**Instructions to follow**
Write each line out exactly, leaving none out.

========

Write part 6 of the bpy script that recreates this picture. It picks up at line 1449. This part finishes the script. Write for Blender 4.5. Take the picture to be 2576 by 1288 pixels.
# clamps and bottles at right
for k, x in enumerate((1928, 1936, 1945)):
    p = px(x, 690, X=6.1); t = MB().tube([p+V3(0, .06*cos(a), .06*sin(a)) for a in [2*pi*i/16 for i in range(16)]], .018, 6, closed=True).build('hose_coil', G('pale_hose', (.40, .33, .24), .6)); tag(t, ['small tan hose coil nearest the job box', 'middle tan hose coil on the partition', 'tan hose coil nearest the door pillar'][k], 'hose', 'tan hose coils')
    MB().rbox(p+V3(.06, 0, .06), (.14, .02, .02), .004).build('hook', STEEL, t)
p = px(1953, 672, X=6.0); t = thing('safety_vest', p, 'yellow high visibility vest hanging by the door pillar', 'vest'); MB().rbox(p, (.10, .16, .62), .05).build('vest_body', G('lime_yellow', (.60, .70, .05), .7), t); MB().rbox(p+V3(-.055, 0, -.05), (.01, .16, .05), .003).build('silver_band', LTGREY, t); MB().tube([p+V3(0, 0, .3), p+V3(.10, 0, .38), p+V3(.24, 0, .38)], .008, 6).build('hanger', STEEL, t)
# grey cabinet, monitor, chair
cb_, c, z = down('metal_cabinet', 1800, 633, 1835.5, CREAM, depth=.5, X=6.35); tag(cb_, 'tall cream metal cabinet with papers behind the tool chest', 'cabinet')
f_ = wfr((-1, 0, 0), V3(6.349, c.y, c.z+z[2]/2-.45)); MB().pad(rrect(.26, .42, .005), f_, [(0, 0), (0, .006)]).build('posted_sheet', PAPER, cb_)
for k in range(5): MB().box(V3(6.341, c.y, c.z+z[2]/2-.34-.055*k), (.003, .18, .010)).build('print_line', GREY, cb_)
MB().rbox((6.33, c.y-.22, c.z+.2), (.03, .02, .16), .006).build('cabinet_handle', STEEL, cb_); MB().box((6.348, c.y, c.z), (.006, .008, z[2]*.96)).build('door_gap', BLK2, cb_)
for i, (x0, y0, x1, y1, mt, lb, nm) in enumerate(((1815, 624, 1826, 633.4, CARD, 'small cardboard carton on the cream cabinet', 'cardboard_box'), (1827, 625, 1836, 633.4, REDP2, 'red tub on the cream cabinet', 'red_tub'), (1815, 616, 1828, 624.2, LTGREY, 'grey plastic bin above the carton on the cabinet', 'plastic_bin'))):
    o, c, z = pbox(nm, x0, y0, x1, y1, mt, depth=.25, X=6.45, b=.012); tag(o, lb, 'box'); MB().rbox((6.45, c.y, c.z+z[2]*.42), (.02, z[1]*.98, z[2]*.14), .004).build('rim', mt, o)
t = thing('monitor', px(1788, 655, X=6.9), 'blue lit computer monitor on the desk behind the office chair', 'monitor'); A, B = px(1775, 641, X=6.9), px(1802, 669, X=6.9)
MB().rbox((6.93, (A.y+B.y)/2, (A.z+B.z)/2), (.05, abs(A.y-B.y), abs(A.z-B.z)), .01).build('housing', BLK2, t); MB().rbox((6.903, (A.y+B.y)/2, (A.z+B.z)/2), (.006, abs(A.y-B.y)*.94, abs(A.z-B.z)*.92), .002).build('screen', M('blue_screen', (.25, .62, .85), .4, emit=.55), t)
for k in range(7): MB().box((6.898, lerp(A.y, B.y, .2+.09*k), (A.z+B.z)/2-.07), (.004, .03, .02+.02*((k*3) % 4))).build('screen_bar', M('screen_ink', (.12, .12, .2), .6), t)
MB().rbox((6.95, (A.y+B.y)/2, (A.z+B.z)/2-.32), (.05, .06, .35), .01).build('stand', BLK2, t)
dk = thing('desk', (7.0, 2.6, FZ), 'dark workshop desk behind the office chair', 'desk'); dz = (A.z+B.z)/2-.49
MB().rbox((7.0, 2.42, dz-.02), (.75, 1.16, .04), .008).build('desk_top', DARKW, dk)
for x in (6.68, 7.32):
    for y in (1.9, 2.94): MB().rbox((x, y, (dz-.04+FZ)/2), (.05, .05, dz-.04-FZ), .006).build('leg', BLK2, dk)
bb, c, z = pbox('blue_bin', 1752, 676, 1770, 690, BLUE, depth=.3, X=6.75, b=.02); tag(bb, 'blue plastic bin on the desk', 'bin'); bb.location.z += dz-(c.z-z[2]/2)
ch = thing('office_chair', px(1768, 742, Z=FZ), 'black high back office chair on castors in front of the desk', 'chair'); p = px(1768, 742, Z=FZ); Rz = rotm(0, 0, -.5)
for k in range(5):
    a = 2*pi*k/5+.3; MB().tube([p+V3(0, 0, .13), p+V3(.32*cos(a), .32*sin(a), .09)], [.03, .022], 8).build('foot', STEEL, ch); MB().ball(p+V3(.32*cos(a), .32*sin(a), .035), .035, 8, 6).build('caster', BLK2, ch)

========

**The response**
Write part 6 of the bpy script that recreates this picture. It picks up at line 1449. This part finishes the script. Write for Blender 4.5. Take the picture to be 2576 by 1288 pixels.
# clamps and bottles at right
for k, x in enumerate((1928, 1936, 1945)):
    p = px(x, 690, X=6.1); t = MB().tube([p+V3(0, .06*cos(a), .06*sin(a)) for a in [2*pi*i/16 for i in range(16)]], .018, 6, closed=True).build('hose_coil', G('pale_hose', (.40, .33, .24), .6)); tag(t, ['small tan hose coil nearest the job box', 'middle tan hose coil on the partition', 'tan hose coil nearest the door pillar'][k], 'hose', 'tan hose coils')
    MB().rbox(p+V3(.06, 0, .06), (.14, .02, .02), .004).build('hook', STEEL, t)
p = px(1953, 672, X=6.0); t = thing('safety_vest', p, 'yellow high visibility vest hanging by the door pillar', 'vest'); MB().rbox(p, (.10, .16, .62), .05).build('vest_body', G('lime_yellow', (.60, .70, .05), .7), t); MB().rbox(p+V3(-.055, 0, -.05), (.01, .16, .05), .003).build('silver_band', LTGREY, t); MB().tube([p+V3(0, 0, .3), p+V3(.10, 0, .38), p+V3(.24, 0, .38)], .008, 6).build('hanger', STEEL, t)
# grey cabinet, monitor, chair
cb_, c, z = down('metal_cabinet', 1800, 633, 1835.5, CREAM, depth=.5, X=6.35); tag(cb_, 'tall cream metal cabinet with papers behind the tool chest', 'cabinet')
f_ = wfr((-1, 0, 0), V3(6.349, c.y, c.z+z[2]/2-.45)); MB().pad(rrect(.26, .42, .005), f_, [(0, 0), (0, .006)]).build('posted_sheet', PAPER, cb_)
for k in range(5): MB().box(V3(6.341, c.y, c.z+z[2]/2-.34-.055*k), (.003, .18, .010)).build('print_line', GREY, cb_)
MB().rbox((6.33, c.y-.22, c.z+.2), (.03, .02, .16), .006).build('cabinet_handle', STEEL, cb_); MB().box((6.348, c.y, c.z), (.006, .008, z[2]*.96)).build('door_gap', BLK2, cb_)
for i, (x0, y0, x1, y1, mt, lb, nm) in enumerate(((1815, 624, 1826, 633.4, CARD, 'small cardboard carton on the cream cabinet', 'cardboard_box'), (1827, 625, 1836, 633.4, REDP2, 'red tub on the cream cabinet', 'red_tub'), (1815, 616, 1828, 624.2, LTGREY, 'grey plastic bin above the carton on the cabinet', 'plastic_bin'))):
    o, c, z = pbox(nm, x0, y0, x1, y1, mt, depth=.25, X=6.45, b=.012); tag(o, lb, 'box'); MB().rbox((6.45, c.y, c.z+z[2]*.42), (.02, z[1]*.98, z[2]*.14), .004).build('rim', mt, o)
t = thing('monitor', px(1788, 655, X=6.9), 'blue lit computer monitor on the desk behind the office chair', 'monitor'); A, B = px(1775, 641, X=6.9), px(1802, 669, X=6.9)
MB().rbox((6.93, (A.y+B.y)/2, (A.z+B.z)/2), (.05, abs(A.y-B.y), abs(A.z-B.z)), .01).build('housing', BLK2, t); MB().rbox((6.903, (A.y+B.y)/2, (A.z+B.z)/2), (.006, abs(A.y-B.y)*.94, abs(A.z-B.z)*.92), .002).build('screen', M('blue_screen', (.25, .62, .85), .4, emit=.55), t)
for k in range(7): MB().box((6.898, lerp(A.y, B.y, .2+.09*k), (A.z+B.z)/2-.07), (.004, .03, .02+.02*((k*3) % 4))).build('screen_bar', M('screen_ink', (.12, .12, .2), .6), t)
MB().rbox((6.95, (A.y+B.y)/2, (A.z+B.z)/2-.32), (.05, .06, .35), .01).build('stand', BLK2, t)
dk = thing('desk', (7.0, 2.6, FZ), 'dark workshop desk behind the office chair', 'desk'); dz = (A.z+B.z)/2-.49
MB().rbox((7.0, 2.42, dz-.02), (.75, 1.16, .04), .008).build('desk_top', DARKW, dk)
for x in (6.68, 7.32):
    for y in (1.9, 2.94): MB().rbox((x, y, (dz-.04+FZ)/2), (.05, .05, dz-.04-FZ), .006).build('leg', BLK2, dk)
bb, c, z = pbox('blue_bin', 1752, 676, 1770, 690, BLUE, depth=.3, X=6.75, b=.02); tag(bb, 'blue plastic bin on the desk', 'bin'); bb.location.z += dz-(c.z-z[2]/2)
ch = thing('office_chair', px(1768, 742, Z=FZ), 'black high back office chair on castors in front of the desk', 'chair'); p = px(1768, 742, Z=FZ); Rz = rotm(0, 0, -.5)
for k in range(5):
    a = 2*pi*k/5+.3; MB().tube([p+V3(0, 0, .13), p+V3(.32*cos(a), .32*sin(a), .09)], [.03, .022], 8).build('foot', STEEL, ch); MB().ball(p+V3(.32*cos(a), .32*sin(a), .035), .035, 8, 6).build('caster', BLK2, ch)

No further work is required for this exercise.